Goal: Line by line, reproduce exactly the beginning of the listing below, ending with the line that contains "R = math.radians" and adding nothing.

Given material:
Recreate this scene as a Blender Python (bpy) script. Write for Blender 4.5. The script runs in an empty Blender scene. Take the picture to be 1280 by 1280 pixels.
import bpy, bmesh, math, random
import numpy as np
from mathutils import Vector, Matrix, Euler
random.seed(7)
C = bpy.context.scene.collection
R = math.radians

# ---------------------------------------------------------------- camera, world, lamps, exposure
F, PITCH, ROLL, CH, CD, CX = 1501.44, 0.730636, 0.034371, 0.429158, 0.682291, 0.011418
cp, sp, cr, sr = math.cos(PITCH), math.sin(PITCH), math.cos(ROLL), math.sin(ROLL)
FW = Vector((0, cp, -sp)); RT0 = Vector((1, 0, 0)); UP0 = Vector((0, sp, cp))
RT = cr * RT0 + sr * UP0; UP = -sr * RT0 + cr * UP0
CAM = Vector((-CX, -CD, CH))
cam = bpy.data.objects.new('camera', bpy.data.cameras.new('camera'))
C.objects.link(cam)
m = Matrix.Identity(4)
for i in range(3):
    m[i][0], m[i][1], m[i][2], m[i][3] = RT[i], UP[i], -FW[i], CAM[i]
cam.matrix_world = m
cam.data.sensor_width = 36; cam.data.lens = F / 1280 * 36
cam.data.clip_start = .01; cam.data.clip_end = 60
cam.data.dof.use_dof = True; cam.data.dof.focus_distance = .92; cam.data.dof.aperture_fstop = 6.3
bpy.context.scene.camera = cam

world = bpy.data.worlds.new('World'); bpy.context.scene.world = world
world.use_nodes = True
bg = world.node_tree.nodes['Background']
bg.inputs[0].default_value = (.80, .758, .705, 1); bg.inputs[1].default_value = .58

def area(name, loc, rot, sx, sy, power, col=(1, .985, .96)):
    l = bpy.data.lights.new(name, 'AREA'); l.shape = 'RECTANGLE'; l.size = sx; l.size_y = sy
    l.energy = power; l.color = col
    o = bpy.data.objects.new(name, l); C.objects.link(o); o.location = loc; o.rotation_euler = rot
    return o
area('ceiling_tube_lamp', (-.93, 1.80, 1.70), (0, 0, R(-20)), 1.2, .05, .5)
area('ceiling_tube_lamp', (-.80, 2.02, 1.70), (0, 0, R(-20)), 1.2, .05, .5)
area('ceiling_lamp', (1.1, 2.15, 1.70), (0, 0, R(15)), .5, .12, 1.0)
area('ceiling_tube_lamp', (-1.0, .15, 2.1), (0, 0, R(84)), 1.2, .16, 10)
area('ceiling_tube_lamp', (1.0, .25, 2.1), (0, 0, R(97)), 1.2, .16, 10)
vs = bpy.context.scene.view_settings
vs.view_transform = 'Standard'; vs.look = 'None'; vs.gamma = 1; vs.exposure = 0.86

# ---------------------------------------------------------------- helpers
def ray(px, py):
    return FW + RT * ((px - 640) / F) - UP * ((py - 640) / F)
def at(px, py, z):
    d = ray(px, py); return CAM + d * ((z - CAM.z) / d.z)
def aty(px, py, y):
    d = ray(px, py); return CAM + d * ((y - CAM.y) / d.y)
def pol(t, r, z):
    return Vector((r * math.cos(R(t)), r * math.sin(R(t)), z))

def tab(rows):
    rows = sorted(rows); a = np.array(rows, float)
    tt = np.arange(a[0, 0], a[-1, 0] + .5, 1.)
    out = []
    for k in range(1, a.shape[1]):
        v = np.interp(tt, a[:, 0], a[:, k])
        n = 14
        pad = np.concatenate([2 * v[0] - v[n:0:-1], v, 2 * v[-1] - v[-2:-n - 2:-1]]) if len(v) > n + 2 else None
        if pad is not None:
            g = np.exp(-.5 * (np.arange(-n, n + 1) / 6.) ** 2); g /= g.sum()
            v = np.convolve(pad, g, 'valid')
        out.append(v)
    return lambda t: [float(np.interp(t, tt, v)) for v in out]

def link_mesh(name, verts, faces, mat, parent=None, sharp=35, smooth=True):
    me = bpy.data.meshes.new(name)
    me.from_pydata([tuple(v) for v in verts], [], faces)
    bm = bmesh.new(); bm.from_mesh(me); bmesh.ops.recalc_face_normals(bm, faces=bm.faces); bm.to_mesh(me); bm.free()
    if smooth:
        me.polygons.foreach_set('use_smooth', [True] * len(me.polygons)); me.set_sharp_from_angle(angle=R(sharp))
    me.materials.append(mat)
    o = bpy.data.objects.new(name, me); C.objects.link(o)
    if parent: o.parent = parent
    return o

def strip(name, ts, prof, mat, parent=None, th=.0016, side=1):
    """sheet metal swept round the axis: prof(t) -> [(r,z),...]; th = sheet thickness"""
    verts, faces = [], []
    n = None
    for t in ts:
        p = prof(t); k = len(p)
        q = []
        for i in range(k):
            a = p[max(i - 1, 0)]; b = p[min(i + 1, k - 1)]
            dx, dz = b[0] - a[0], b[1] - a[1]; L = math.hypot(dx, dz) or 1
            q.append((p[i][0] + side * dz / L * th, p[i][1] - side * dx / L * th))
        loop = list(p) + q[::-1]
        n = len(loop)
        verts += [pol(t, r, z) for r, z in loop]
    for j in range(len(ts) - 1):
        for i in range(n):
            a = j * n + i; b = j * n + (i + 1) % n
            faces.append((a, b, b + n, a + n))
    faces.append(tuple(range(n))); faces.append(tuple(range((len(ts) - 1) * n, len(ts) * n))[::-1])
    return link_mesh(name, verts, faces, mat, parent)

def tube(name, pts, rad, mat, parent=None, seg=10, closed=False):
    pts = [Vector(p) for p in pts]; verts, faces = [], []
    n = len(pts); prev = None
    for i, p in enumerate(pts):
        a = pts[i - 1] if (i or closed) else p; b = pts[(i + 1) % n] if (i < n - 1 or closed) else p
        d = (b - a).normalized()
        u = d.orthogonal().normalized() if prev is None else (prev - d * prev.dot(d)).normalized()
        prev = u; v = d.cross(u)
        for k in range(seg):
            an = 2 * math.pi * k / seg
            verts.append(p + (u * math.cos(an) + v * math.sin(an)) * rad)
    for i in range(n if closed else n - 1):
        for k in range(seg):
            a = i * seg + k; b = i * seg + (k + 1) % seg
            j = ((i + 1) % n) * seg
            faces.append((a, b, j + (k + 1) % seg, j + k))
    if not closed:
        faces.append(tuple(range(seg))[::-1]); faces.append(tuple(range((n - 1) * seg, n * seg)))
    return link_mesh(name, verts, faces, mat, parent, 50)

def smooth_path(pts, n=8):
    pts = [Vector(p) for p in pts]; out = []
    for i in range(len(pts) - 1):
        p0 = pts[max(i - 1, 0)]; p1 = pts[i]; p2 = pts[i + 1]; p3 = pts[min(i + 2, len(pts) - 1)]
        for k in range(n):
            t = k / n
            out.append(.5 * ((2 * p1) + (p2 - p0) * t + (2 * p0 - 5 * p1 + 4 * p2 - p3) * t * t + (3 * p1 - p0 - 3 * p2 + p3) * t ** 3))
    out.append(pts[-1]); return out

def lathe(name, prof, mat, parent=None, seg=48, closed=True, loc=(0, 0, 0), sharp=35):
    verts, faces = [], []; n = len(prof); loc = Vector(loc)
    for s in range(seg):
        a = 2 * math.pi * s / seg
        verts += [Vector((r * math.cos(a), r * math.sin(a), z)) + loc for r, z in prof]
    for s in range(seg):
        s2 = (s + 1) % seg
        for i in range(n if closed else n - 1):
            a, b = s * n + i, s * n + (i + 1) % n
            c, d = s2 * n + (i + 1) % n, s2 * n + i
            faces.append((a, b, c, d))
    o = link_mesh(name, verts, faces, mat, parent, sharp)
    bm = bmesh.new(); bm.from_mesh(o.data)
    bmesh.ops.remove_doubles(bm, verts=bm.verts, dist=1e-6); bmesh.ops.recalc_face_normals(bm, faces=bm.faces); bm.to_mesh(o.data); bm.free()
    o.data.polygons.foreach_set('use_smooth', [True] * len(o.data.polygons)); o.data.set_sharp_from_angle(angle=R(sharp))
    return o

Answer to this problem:
Recreate this scene as a Blender Python (bpy) script. Write for Blender 4.5. The script runs in an empty Blender scene. Take the picture to be 1280 by 1280 pixels.
import bpy, bmesh, math, random
import numpy as np
from mathutils import Vector, Matrix, Euler
random.seed(7)
C = bpy.context.scene.collection
R = math.radians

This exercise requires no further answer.